JOB: Lines holding the string "script" are the ones to copy; find them all in the data.

----- RECORD SET

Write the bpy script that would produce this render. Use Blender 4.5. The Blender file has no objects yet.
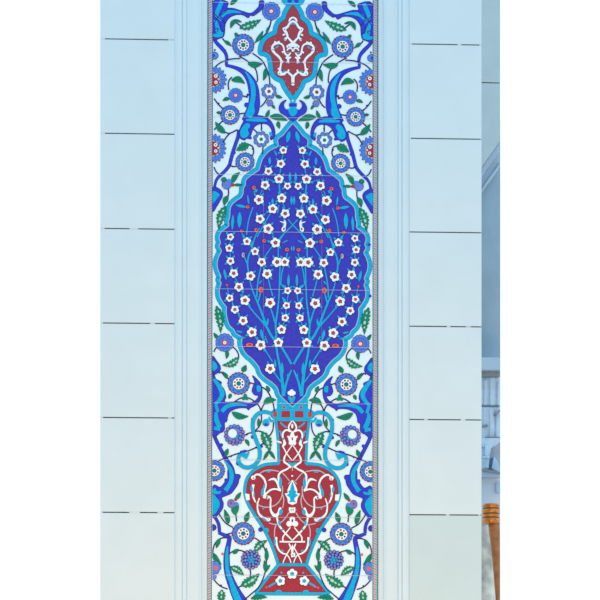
import bpy, math, random
from mathutils import Vector
from mathutils.geometry import tessellate_polygon
R = random.Random(7)
C = bpy.context.scene.collection

# ------------------------------------------------------------------ camera / survey
F, D, TH, CZ, HOR = 2600.0, 11.18, 0.055, 1.6, 800.0
fw = (math.sin(TH), math.cos(TH)); rt = (math.cos(TH), -math.sin(TH))
A = 7.5 * D / F
CX, CY = -D*fw[0] + A*rt[0], -D*fw[1] + A*rt[1]
def XZ(px, py, Y=0.0):
    """the point of the wall plane at depth Y that the survey photo shows at px,py"""
    a = (px-300)/F
    dx, dy, dz = fw[0]+rt[0]*a, fw[1]+rt[1]*a, (HOR-py)/F
    t = (Y-CY)/dy
    return CX+dx*t, CZ+dz*t
def axis(py): return XZ(293-0.75*py/600, py)[0]
PX = 0.0043
cam = bpy.data.objects.new('camera', bpy.data.cameras.new('camera'))
C.objects.link(cam); bpy.context.scene.camera = cam
cam.location = (CX, CY, CZ); cam.rotation_euler = (math.pi/2, 0, -TH)
cam.data.sensor_width = 36; cam.data.lens = 36*F/600; cam.data.shift_y = (HOR-300)/600
cam.data.clip_end = 200

# ------------------------------------------------------------------ materials
ILL = (1.61, 1.27, 1.16)
def lin(c): return tuple(((v/255+.055)/1.055)**2.4 if v > 10 else v/255/12.92 for v in c)
def alb(c): return tuple(min(.95, a/i) for a, i in zip(lin(c), ILL))
def material(name, col, rough=.5, spec=.2, var=.05, scale=120, var_col=None, metal=0, bump=0, detail=3, raw=False):
    m = bpy.data.materials.new(name); m.use_nodes = True
    nt = m.node_tree; b = nt.nodes['Principled BSDF']
    c = lin(col) if raw else alb(col)
    tc = nt.nodes.new('ShaderNodeTexCoord'); n = nt.nodes.new('ShaderNodeTexNoise')
    n.inputs['Scale'].default_value = scale; n.inputs['Detail'].default_value = detail
    nt.links.new(tc.outputs['Object'], n.inputs['Vector'])
    r = nt.nodes.new('ShaderNodeValToRGB')
    lo = tuple(max(0, v*(1-var)) for v in c) if var_col is None else (lin(var_col) if raw else alb(var_col))
    hi = tuple(min(1, v*(1+var)) for v in c)
    r.color_ramp.elements[0].position = .3; r.color_ramp.elements[0].color = (*lo, 1)
    r.color_ramp.elements[1].position = .7; r.color_ramp.elements[1].color = (*hi, 1)
    nt.links.new(n.outputs['Fac'], r.inputs['Fac']); nt.links.new(r.outputs['Color'], b.inputs['Base Color'])
    b.inputs['Roughness'].default_value = rough; b.inputs['Specular IOR Level'].default_value = spec
    b.inputs['Metallic'].default_value = metal
    if bump:
        bp = nt.nodes.new('ShaderNodeBump'); bp.inputs['Strength'].default_value = bump; bp.inputs['Distance'].default_value = .004
        nt.links.new(n.outputs['Fac'], bp.inputs['Height']); nt.links.new(bp.outputs['Normal'], b.inputs['Normal'])
    return m
M = dict(
    white=material('white_glaze', (221,244,255), .25, .1, .03, 60),
    blossom=material('blossom_white_glaze', (234,247,253), .25, .1, .02, 60),
    cobalt=material('cobalt_glaze', (60,62,190), .25, .1, .16, 90),
    royal=material('royal_blue_glaze', (52,64,205), .25, .1, .15, 90),
    turq=material('turquoise_glaze', (8,176,224), .25, .1, .12, 90),
    teal=material('teal_glaze', (28,134,156), .25, .1, .1, 90),
    petal=material('pale_blue_glaze', (84,134,228), .25, .1, .10, 120),
    lav=material('lavender_glaze', (112,130,214), .25, .1, .12, 120),
    red=material('bole_red_glaze', (162,52,68), .3, .1, .14, 110),
    brick=material('brick_red_glaze', (164,66,80), .3, .1, .16, 150),
    cell=material('bright_red_glaze', (208,62,66), .3, .1, .1, 110),
    coral=material('coral_glaze', (228,104,100), .3, .1, .1, 110),
    green=material('green_glaze', (18,134,104), .25, .1, .15, 120),
    dgreen=material('dark_green_glaze', (24,84,86), .25, .1, .1, 120),
    navy=material('navy_outline_glaze', (48,46,112), .25, .1, .1, 120),
    pale=material('pale_core_glaze', (176,214,206), .25, .1, .08, 120),
    sand=material('sand_line_glaze', (176,186,200), .3, .1, .05, 120),
    rope=material('rope_glaze', (204,200,210), .3, .1, .05, 120),
    ropered=material('rope_red_glaze', (186,140,156), .3, .1, .1, 120),
    ropeblue=material('rope_blue_glaze', (120,150,178), .3, .1, .1, 120),
    grout=material('tile_grout', (196,200,222), .8, .1, .05, 60),
    groutdark=material('tile_grout_in_blue', (112,98,190), .8, .1, .05, 60),
)
marble = material('pale_marble', (205,225,236), .55, .25, .02, 7, detail=6)
marble_grey = material('greyish_marble', (192,216,225), .55, .25, .02, 7, detail=6)
marble_trim = material('pale_marble_moulding', (207,229,242), .5, .25, .015, 7, detail=6)
mortar_dark = material('open_joint', (96,92,88), .9, .05, .2, 60)
mortar_light = material('pale_mortar', (214,224,224), .9, .05, .1, 60)

# ------------------------------------------------------------------ object helpers
def tag(o, label=None, cat=None, group=None, kind=None):
    for k, v in (('label', label), ('category', cat), ('group', group), ('kind', kind)):
        if v: o[k] = v
    return o
def link(name, me, parent=None):
    o = bpy.data.objects.new(name, me); C.objects.link(o)
    if parent is not None:
        o.parent = parent
        o.location = -Vector(parent.get('world', (0,0,0))) if parent.type == 'EMPTY' else (0,0,0)
    return o
def empty(name, loc, label, cat):
    o = bpy.data.objects.new(name, None); C.objects.link(o); o.location = loc; o.empty_display_size = .05
    return tag(o, label, cat)

# ------------------------------------------------------------------ painting on the tiles
DZ = 0.0003
NP = [0]
def cr(pts, closed=False, n=5):
    """smooth curve through the points"""
    P = [tuple(p) for p in pts]; m = len(P)
    if m < 3: return P
    out = []
    for i in range(m if closed else m-1):
        if closed: a, b, c, d = P[i-1], P[i], P[(i+1) % m], P[(i+2) % m]
        else: a, b, c, d = P[max(i-1,0)], P[i], P[i+1], P[min(i+2,m-1)]
        for k in range(n):
            t = k/n; t2 = t*t; t3 = t2*t
            out.append(tuple(.5*((2*b[j]) + (-a[j]+c[j])*t + (2*a[j]-5*b[j]+4*c[j]-d[j])*t2 + (-a[j]+3*b[j]-3*c[j]+d[j])*t3) for j in range(len(b))))
    if not closed: out.append(P[-1])
    return out
def clip(poly, k, lim, sgn):
    out = []
    for i in range(len(poly)):
        a, b = poly[i-1], poly[i]
        ia, ib = sgn*(a[k]-lim) >= 0, sgn*(b[k]-lim) >= 0
        if ia != ib:
            t = (lim-a[k])/(b[k]-a[k]); out.append((a[0]+(b[0]-a[0])*t, a[1]+(b[1]-a[1])*t))
        if ib: out.append(b)
    return out
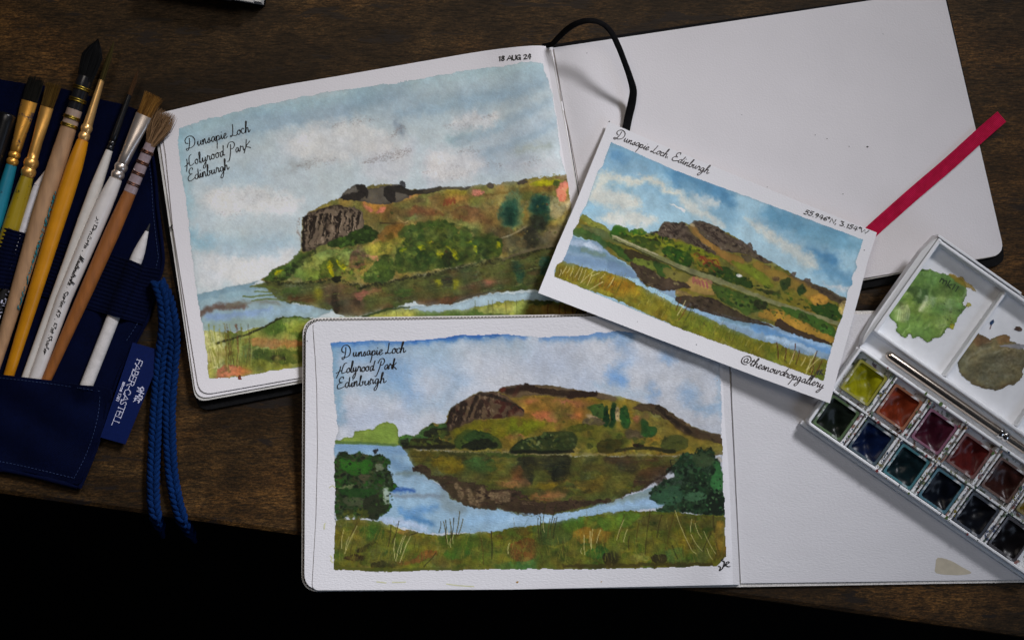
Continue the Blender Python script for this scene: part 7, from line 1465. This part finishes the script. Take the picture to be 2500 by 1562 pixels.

----------

WRITTEN ANSWER:
Write the bpy script that would produce this render. Use Blender 4.5. The Blender file has no objects yet.
Continue the Blender Python script for this scene: part 7, from line 1465. This part finishes the script. Take the picture to be 2500 by 1562 pixels.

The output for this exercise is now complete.